I once bought a Rosco Designer swatch book. Just about the size that would fit in a 3" Fresnel or 3.5Q5 instrument. The idea of getting a lot of swatch books is a good one when taping them together to test with. Just seems a crime to break them apart. With the designer swatch book and the smaller fixtures, you were able to test your coloring with a smaller fixture without removing them from the swatch book.

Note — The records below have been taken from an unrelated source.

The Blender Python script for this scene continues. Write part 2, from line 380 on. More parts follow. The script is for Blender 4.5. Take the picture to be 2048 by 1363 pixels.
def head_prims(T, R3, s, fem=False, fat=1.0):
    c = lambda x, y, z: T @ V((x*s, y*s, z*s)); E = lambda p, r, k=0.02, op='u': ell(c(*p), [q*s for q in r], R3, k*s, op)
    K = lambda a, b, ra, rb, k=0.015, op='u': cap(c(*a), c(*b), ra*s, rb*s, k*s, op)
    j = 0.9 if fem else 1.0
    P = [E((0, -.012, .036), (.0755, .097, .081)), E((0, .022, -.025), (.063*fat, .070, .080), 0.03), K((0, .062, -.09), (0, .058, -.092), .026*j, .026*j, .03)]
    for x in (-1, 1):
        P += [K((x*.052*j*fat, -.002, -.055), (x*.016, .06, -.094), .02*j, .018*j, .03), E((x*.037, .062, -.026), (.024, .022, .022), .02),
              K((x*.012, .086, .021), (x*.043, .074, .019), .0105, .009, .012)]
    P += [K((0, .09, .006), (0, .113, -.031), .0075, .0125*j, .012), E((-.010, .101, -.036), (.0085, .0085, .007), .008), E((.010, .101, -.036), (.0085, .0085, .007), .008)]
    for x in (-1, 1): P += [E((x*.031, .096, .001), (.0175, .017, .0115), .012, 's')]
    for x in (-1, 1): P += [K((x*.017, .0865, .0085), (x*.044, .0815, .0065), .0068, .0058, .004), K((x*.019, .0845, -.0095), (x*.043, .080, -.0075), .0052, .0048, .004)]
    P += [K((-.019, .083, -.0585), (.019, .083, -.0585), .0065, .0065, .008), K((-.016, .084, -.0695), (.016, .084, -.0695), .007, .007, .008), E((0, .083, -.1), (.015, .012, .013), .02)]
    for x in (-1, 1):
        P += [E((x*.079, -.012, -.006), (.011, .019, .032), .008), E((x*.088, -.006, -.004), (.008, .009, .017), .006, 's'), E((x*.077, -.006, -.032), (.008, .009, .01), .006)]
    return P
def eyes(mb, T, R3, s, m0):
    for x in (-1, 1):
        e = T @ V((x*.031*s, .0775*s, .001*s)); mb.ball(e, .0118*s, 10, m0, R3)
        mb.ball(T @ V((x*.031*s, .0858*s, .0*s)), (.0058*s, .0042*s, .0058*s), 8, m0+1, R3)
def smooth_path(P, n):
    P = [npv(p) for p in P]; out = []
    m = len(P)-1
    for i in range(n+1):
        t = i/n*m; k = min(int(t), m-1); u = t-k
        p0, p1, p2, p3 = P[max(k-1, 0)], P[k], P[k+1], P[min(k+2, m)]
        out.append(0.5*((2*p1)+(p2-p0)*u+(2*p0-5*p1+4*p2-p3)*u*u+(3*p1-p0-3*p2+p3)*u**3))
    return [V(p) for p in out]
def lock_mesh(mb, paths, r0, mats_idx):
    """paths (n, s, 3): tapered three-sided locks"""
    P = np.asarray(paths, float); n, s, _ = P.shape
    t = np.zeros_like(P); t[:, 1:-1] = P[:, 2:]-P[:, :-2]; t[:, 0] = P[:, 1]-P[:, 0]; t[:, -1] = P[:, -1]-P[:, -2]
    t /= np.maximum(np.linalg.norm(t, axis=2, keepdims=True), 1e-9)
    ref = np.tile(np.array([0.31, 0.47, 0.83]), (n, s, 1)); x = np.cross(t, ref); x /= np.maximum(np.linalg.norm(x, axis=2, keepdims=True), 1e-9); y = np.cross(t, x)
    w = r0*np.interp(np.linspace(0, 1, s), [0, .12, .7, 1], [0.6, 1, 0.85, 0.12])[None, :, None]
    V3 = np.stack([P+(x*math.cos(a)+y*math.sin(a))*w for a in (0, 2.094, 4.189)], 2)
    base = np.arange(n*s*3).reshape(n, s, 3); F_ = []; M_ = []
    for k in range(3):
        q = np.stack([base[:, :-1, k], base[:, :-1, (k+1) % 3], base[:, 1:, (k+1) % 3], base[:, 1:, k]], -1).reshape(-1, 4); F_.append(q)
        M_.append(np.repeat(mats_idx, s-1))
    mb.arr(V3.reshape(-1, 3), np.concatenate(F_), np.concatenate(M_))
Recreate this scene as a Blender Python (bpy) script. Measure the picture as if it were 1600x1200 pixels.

Perhaps otherwise if possible, install some MR-8 lamp fixtures on the model for the set design and use a scrap normal sized swatch book or two to gel representive fixtrues on the set's model to see what it would look like on stage by way of painting the model with the intended lighting.
ok, here is a picture of the walls. Please tell me if you still think the blue will work well! sorry if it's a bad picture, I took it really really fast before class.
Yeah, the pink will accent the walls a little and the blue will accent the curtain and it all should work quite well
ok...And Ship, no set model. If youo have't figured it out yet, we are not your professional high school drama department! ;) We have crappy equipment. This year is the only year we have worked on tech stuff more than a week or two before the play. n this year I amhoping to have it videotaped semi-prefessionaly, well lit, sounding great, and I want a video/audio feed backstage. Working out great!! thanks ya'll!
I just finished compiling a chart that converts most brands of gel to each other based upon the charts provided in various books and by the manufacturers.

Now that the chart is done, I need someone to verify what's on it is correct. I have too many projects at hand to go any further with this project and am color blind anyway so verifying one gel to another is about useless for me without some difficulty.

Anyone interested in taking my chart and verifying it's data for something that will be useful to all?